#### Raw records:
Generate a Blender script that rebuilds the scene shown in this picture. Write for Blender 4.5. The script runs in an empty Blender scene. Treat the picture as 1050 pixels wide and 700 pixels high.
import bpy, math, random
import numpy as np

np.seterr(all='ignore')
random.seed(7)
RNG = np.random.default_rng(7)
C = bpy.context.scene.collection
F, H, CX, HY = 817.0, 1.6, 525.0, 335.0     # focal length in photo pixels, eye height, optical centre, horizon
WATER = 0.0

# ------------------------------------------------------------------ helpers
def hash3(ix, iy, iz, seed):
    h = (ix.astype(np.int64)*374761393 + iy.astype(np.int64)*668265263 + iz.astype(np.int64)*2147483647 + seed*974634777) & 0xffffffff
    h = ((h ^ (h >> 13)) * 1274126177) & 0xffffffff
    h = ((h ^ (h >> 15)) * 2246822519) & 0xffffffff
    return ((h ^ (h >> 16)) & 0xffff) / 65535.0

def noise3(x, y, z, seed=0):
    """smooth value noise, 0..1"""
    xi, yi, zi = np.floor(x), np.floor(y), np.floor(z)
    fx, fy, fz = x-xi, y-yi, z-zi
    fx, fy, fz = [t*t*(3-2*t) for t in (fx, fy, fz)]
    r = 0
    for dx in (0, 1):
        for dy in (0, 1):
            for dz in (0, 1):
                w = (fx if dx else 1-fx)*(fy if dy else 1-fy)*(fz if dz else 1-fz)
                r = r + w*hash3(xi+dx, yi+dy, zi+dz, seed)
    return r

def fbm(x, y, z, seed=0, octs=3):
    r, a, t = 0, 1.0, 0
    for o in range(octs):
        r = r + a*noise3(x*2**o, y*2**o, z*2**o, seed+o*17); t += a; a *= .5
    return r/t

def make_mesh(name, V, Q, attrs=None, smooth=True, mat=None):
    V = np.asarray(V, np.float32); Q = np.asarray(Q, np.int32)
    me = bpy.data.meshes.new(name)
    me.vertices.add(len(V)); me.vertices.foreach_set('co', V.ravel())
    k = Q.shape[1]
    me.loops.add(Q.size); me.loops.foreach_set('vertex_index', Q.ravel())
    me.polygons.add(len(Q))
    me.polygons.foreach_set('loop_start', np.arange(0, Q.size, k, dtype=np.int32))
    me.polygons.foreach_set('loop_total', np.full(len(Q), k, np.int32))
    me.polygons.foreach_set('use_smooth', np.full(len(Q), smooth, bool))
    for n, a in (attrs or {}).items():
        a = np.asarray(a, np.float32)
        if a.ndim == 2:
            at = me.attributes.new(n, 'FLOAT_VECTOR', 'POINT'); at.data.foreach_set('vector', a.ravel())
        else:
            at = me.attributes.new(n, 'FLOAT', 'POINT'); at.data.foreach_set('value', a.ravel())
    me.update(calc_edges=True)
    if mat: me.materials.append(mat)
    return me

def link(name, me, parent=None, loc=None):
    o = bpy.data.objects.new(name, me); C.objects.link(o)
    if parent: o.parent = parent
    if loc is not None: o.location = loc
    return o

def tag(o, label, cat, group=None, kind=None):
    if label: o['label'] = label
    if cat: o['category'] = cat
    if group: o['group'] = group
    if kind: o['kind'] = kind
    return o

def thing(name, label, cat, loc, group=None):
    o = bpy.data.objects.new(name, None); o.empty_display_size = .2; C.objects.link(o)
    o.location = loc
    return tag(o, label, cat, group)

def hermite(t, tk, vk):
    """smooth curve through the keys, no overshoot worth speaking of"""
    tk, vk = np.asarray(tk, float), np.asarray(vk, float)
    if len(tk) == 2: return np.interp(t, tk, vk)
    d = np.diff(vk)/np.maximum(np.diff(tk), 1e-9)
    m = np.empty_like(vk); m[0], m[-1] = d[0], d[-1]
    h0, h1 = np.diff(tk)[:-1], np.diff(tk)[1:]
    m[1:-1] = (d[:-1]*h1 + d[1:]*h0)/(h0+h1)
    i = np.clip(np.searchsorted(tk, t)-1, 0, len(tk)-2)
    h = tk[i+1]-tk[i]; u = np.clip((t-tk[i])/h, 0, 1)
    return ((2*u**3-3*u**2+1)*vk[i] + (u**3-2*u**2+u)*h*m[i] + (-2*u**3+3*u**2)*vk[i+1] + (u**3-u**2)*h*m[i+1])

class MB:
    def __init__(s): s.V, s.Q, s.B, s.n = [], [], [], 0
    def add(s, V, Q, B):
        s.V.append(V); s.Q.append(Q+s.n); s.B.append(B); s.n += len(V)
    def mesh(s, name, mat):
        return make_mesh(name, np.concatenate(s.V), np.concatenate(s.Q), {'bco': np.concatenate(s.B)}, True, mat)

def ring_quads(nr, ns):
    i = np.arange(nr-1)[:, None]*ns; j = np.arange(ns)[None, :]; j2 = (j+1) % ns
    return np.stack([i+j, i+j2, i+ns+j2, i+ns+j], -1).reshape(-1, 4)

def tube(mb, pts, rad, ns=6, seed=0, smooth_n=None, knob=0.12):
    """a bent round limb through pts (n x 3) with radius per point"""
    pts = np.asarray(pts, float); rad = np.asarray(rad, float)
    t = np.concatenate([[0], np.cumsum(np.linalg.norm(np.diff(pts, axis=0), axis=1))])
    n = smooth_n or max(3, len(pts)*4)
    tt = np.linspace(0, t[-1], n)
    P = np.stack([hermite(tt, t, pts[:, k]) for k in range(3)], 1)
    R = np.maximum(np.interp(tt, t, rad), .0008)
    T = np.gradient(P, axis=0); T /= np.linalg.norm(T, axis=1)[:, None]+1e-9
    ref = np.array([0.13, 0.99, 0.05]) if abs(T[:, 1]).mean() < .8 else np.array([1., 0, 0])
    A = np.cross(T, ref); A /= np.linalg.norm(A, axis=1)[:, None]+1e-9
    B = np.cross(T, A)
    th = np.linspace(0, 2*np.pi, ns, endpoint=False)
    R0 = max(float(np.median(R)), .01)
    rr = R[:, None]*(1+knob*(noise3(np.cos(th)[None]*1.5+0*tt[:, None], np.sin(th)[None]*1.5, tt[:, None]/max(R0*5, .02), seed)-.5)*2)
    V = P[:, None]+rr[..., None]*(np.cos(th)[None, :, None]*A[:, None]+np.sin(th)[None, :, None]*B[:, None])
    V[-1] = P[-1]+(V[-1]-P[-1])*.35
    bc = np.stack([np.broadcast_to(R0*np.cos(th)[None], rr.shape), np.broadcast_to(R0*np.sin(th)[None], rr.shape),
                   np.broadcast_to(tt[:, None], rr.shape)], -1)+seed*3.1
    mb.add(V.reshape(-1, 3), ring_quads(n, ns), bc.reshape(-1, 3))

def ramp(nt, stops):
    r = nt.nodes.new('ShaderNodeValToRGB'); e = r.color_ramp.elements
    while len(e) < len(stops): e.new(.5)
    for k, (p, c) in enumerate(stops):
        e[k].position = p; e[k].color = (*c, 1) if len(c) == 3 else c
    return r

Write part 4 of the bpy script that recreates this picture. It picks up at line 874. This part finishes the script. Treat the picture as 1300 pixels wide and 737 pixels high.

#### Task statement:
Copy in full each line that holds the word "pixels".

#### Written answer:
Generate a Blender script that rebuilds the scene shown in this picture. Write for Blender 4.5. The script runs in an empty Blender scene. Treat the picture as 1050 pixels wide and 700 pixels high.
F, H, CX, HY = 817.0, 1.6, 525.0, 335.0     # focal length in photo pixels, eye height, optical centre, horizon
Write part 4 of the bpy script that recreates this picture. It picks up at line 874. This part finishes the script. Treat the picture as 1300 pixels wide and 737 pixels high.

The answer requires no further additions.